There's plenty of North American artistry scheduled too, although some of the local selections seem questionable, if not downright dubious. Be rigorously selective, lest you fall prey to belly dancers with delusions of grandeur or delirious touchy-feely indulgences.

Familiar, hyper-professional world dance ensembles this fall include Africa's Ballet National du Senegal in Santa Barbara and Malibu in October and the annual visit by Ballet Folklorico de Mexico de Amalia Hernandez, on view in Escondido and Universal City in September. Both troupes are reliably impressive--especially on the viewers' first or second visit--even when they succumb to middlebrow sampler programming.

For a more enlightened sense of curatorial focus, however, the world dance company to beat may well be the Southland's own Avaz International Dance Theatre in a revival of its acclaimed Silk Road evening, in downtown L.A. in November.

October has the hottest modernism of the year, with the Irvine Barclay Theatre scoring a double coup: the irrepressible Sean Curran presenting iconoclastic mixed rep, and Angelin Preljocaj turning "The Rite of Spring" into an apocalyptic mating dance. At UCLA, the Cullberg Ballet unleashes its bald, co-ed swan corps in Mats Ek's radically revised "Swan Lake," and in Santa Barbara, Bill T. Jones provides another look at the controversial chamber music choreographies seen in L.A. last season. All four choreographers approach music in an anything-but-traditional manner, and the results can be infuriating--or revelatory.

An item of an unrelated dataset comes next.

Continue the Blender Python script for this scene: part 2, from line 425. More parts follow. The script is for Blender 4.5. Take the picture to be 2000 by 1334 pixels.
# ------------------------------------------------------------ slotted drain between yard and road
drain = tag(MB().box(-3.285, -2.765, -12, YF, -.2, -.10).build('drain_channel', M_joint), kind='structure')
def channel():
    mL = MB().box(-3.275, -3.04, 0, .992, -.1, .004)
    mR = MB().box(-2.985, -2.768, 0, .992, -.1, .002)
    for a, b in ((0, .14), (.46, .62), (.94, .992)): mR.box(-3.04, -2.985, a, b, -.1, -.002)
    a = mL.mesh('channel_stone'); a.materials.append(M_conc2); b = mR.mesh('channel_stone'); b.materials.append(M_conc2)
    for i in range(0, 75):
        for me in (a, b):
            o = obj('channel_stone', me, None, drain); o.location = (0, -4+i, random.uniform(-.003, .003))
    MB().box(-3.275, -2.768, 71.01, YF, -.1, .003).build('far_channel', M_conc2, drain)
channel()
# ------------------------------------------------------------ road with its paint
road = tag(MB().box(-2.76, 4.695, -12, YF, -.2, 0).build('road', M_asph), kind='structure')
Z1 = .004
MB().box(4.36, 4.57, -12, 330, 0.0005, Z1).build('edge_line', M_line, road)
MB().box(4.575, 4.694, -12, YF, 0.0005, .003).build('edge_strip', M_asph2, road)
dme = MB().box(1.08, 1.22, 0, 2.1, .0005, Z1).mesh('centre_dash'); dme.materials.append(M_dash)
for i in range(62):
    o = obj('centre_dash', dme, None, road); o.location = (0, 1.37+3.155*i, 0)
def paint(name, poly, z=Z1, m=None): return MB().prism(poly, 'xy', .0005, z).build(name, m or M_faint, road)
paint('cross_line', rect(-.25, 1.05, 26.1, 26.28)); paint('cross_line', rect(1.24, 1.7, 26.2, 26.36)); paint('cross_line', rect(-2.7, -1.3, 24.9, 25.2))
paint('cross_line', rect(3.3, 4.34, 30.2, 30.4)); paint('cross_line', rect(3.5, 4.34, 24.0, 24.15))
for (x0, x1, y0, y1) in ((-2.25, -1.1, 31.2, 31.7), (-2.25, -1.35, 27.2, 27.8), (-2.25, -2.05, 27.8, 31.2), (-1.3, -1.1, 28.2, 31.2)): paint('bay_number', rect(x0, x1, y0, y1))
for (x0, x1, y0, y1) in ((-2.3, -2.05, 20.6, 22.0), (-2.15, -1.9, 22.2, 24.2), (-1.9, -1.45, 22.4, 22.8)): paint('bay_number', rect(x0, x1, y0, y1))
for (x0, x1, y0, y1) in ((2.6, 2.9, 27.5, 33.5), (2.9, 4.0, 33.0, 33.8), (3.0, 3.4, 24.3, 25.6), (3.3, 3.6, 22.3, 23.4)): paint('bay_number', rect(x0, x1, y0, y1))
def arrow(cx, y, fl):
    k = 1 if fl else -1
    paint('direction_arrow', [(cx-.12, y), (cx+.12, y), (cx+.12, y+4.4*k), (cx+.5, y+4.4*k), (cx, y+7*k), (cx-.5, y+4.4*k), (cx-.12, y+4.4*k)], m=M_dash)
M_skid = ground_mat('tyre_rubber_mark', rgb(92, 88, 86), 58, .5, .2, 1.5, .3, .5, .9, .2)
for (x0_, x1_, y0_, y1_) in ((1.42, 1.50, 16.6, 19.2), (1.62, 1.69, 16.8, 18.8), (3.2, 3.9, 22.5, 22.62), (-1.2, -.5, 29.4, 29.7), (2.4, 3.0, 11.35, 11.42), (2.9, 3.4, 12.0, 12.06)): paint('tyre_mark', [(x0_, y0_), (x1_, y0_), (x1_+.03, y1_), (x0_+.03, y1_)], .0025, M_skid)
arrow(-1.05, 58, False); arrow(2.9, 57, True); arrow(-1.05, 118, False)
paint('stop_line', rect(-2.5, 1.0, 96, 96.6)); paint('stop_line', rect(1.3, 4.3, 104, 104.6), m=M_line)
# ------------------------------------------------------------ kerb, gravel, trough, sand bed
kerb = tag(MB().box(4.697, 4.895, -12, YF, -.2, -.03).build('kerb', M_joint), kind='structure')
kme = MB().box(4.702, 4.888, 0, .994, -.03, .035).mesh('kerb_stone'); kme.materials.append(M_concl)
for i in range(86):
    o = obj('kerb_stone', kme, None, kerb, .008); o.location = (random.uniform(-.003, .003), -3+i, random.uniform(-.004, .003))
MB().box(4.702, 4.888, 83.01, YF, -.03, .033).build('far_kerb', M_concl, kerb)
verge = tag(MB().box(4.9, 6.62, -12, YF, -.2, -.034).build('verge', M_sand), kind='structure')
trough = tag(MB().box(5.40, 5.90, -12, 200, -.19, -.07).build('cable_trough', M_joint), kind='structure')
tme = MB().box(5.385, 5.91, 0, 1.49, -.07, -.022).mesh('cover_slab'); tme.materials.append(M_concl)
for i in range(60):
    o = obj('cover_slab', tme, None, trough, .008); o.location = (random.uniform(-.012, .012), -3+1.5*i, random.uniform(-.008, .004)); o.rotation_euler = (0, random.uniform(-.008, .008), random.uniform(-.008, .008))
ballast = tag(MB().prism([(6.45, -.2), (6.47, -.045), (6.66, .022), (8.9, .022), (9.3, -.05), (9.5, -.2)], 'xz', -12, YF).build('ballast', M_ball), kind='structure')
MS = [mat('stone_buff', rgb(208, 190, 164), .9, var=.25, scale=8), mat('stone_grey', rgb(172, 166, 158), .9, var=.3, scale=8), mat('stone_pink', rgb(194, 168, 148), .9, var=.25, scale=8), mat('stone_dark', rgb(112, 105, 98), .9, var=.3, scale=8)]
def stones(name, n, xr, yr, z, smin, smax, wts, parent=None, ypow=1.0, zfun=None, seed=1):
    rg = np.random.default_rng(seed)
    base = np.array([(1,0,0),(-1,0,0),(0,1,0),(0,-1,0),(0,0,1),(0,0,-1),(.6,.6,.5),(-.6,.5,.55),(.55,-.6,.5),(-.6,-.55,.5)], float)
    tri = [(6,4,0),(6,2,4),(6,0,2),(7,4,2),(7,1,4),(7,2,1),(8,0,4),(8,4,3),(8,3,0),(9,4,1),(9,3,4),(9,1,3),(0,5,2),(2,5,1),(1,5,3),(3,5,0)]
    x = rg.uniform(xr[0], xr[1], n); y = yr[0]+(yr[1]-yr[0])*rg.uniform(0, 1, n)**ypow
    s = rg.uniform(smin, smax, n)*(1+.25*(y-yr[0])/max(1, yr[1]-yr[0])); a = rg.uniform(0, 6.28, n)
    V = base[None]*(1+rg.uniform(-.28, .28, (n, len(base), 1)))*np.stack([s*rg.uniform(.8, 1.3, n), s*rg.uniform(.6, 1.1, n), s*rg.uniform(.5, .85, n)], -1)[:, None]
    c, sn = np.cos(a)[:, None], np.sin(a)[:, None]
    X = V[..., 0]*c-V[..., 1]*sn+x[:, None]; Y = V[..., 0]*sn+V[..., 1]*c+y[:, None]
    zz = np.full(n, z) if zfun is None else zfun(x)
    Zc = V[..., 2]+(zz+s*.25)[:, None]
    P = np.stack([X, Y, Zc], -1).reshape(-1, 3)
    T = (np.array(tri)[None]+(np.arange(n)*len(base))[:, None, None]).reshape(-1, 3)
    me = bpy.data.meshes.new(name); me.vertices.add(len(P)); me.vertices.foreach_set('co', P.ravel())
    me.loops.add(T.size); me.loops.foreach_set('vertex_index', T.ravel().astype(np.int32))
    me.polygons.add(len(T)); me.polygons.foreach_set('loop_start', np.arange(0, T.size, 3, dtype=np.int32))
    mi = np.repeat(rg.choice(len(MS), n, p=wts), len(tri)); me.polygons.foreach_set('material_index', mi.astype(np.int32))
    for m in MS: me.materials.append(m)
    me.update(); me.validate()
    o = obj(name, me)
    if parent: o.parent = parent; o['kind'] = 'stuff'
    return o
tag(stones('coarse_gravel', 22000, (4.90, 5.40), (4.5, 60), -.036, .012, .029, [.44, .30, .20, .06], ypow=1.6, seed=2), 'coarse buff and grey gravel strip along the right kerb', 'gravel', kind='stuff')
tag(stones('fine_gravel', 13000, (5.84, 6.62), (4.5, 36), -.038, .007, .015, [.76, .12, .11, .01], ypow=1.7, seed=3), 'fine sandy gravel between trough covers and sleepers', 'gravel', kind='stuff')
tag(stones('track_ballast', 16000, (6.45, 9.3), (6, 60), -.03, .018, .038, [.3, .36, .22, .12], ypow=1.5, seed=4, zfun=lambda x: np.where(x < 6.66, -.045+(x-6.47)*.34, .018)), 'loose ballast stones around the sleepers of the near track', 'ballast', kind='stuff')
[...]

The big discovery of the imported October offerings, however, just might be Vienna's Willi Dorner Dance Project, coming to the Skirball Cultural Center with experiments involving high-risk contact improvisation.

Southland modernism will also be out in force in October, from the multi-company, pop-flavored Jazz Dance L.A. (at Cal State L.A.), to the feminist Dance Moving Forward festival (at Highways Performance Space in Santa Monica) and the balletic La Danserie (at the Madrid Theatre in Canoga Park).

What's missing through the fall is exciting big ballet: Besides the undistinguished American Ballet Theatre "Nutcracker" (playing Hollywood and Costa Mesa in December), there's only the Bolshoi Ballet in "La Bayadere" (not exactly a company specialty) at the end of November, plus the season's wild card: Shanghai Ballet dancing "Coppelia" in a one-night-only visit to Thousand Oaks on Nov. 13.

Safest bet: San Francisco Ballet in an intriguing mixed bill September in Costa Mesa. (Avoid the company's turgid "Othello" later in the run.)


Lewis Segal is The Times' dance critic.